Four brothers have together forty-eight Kwanzas. If the first brother's money were increased by three Kwanzas, if the second brother's money were decreased by three Kwanzas, if the third brother's money were triplicated and if the last brother's money were reduced by a third, then all brothers would have the same quantity of money. How much money does each brother have?

Each white point in the figure below has to be completed with one of the integers $1, 2, ..., 9$, without repetitions, such that the sum of the three numbers in the external circle is equal to the sum of the four numbers in each internal circle that don't belong to the external circle. $(a)$ Show a solution. $(b)$ Prove that, in any solution, the number $9$ must belong to the external circle.

In a convex quadrilateral $ABCD$, $P$ and $Q$ are points on sides $BC$ and $DC$ such that $B\hat{A}P = D\hat{A}Q$. If the line that passes through the orthocenters of $\triangle ABP$ and $\triangle ADQ$ is perpendicular to $AC$, prove that the area of these triangles are equals.

From a point $K$ of a circle, a chord $KA$ (arc $AK$ is greather than $90^{o}$) and a tangent $l$ are drawn. The line that passes through the center of the circle and that is perpendicular to the radius $OA$, intersects $KA$ at $B$ and $l$ at $C$. Show that $KC = BC$.

Find all quadruples of positive integers $(k,a,b,c)$ such that $2^k=a!+b!+c!$ and $a\geq b\geq c$.
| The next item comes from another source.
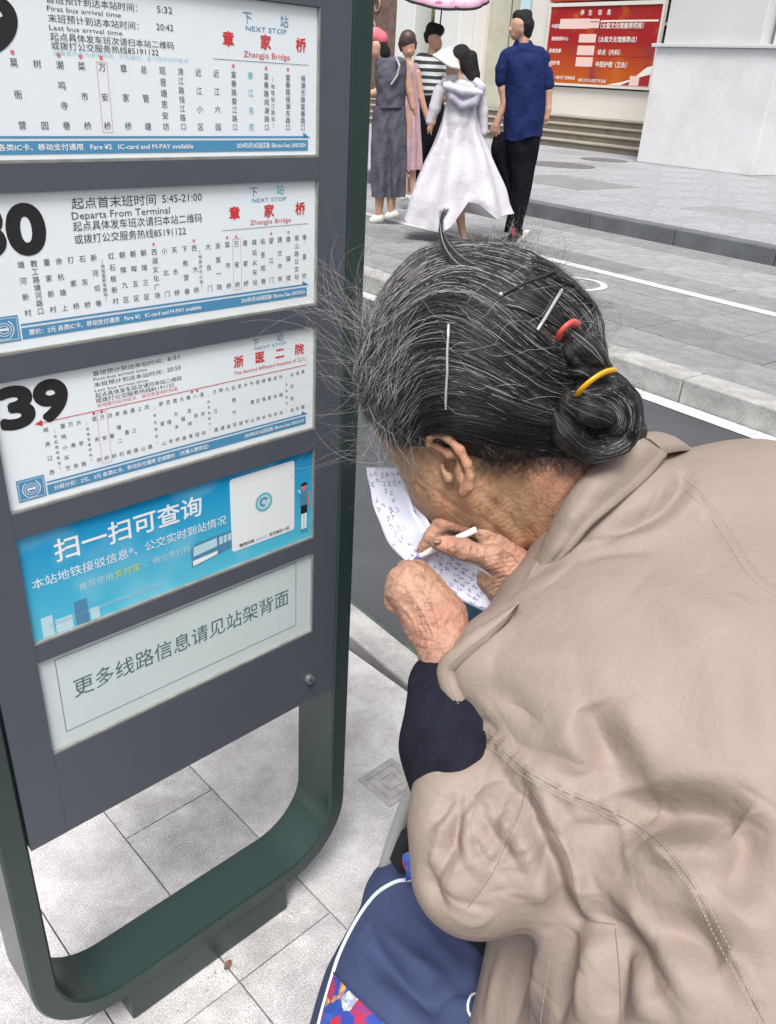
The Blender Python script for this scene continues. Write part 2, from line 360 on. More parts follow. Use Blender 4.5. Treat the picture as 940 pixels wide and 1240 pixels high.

Kilua and Ndoti play the following game in a square $ABCD$: Kilua chooses one of the sides of the square and draws a point $X$ at this side. Ndoti chooses one of the other three sides and draws a point Y. Kilua chooses another side that hasn't been chosen and draws a point Z. Finally, Ndoti chooses the last side that hasn't been chosen yet and draws a point W. Each one of the players can draw his point at a vertex of $ABCD$, but they have to choose the side of the square that is going to be used to do that. For example, if Kilua chooses $AB$, he can draws $X$ at the point $B$ and it doesn't impede Ndoti of choosing $BC$. A vertex cannot de chosen twice. Kilua wins if the area of the convex quadrilateral formed by $X$, $Y$, $Z$, and $W$ is greater or equal than a half of the area of $ABCD$. Otherwise, Ndoti wins. Which player has a winning strategy? How can he play?